Riding Tsunamis and Grappling with Tigers
For the last 6 months I’ve dreamt of being next to a body of water.
suddenly the shoreline begins to shallow out and the water recedes into itself.
Its building the biggest wave I’ve ever seen.
I’m afraid.
surely this wave will kill me, and destroy everything i love and value.
sometimes in my dream i ride the wave. Other times, if i don’t accept It, I’m fighting within the currents of its wrath, trying my hardest not to drown.
lastnight, i dreamt i rode It, as i was riding i was passing up some of my family and decided to get off and die with them.

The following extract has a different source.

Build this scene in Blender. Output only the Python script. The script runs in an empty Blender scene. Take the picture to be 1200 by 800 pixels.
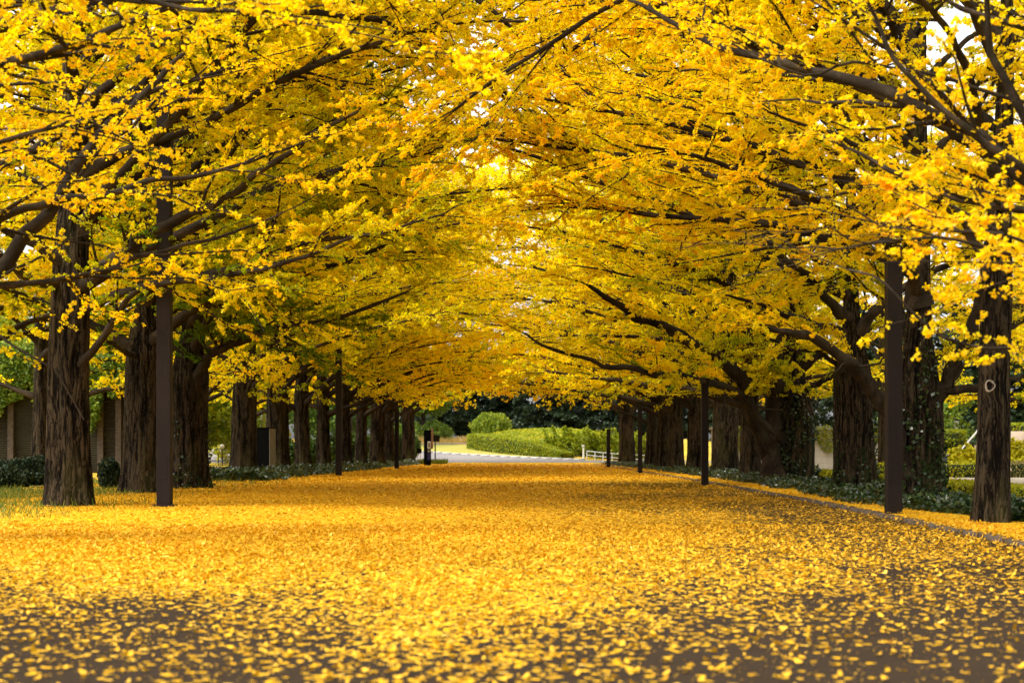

i managed to get everyone into a home and bunkered us in, the waves seemed to have subsided but now there was a storm & the Jungle that was once barricaded, was set free by the ocean.
someone was left outside, and that person was running from wild cats, Tigers, black panthers and one more i couldn’t quite discern.
Letting that person in i knew i would have to fight off a wild cat, but would dare not leave him out to die for not trying.
the Tiger got in,
i was afraid.
I grappled with tiger, It locked Its jaw on my arm, and with some unknown power i flung Him off of me like a dog. In anger he tried to devour everyone else in the home but i got him out just in time.
the tsunami in my dream feels like All of the opportunities that flood my grasp in the waking world.
The wave is coming, and i can decide to ride It or suffer inside of It by not accepting It.
the tiger in my dream is still a bit of a mystery. I remember him so clearly.
in the waking world the tiger is likely the fight.
the idea of the fight is fatiguing.
But the reality of It, isn’t as bad as we thought it’d be.
and we are surprisingly grateful for the fight afterwards.
Grateful for the fight every day with the Tiger.
i don’t want to fight with him everyday but because i do, I’m stronger. I’ve built a muscle i didn’t even know i had.
i wouldn’t know the extent of my capacity if It wasn’t for my experience grappling with this Tiger.
afterwards, i know i can do anything.
and that’s the gift.
no one wants to wake up every day and fight a tiger.
therefore no one will know the magnitude of their being, the possibilities,
they will always live in some box, cradled by their fears.
although i did not consciously choose to fight this damn tiger every day.
my soul knew what It needed to experience in this lifetime and i find myself in awe continually awakening to its calling.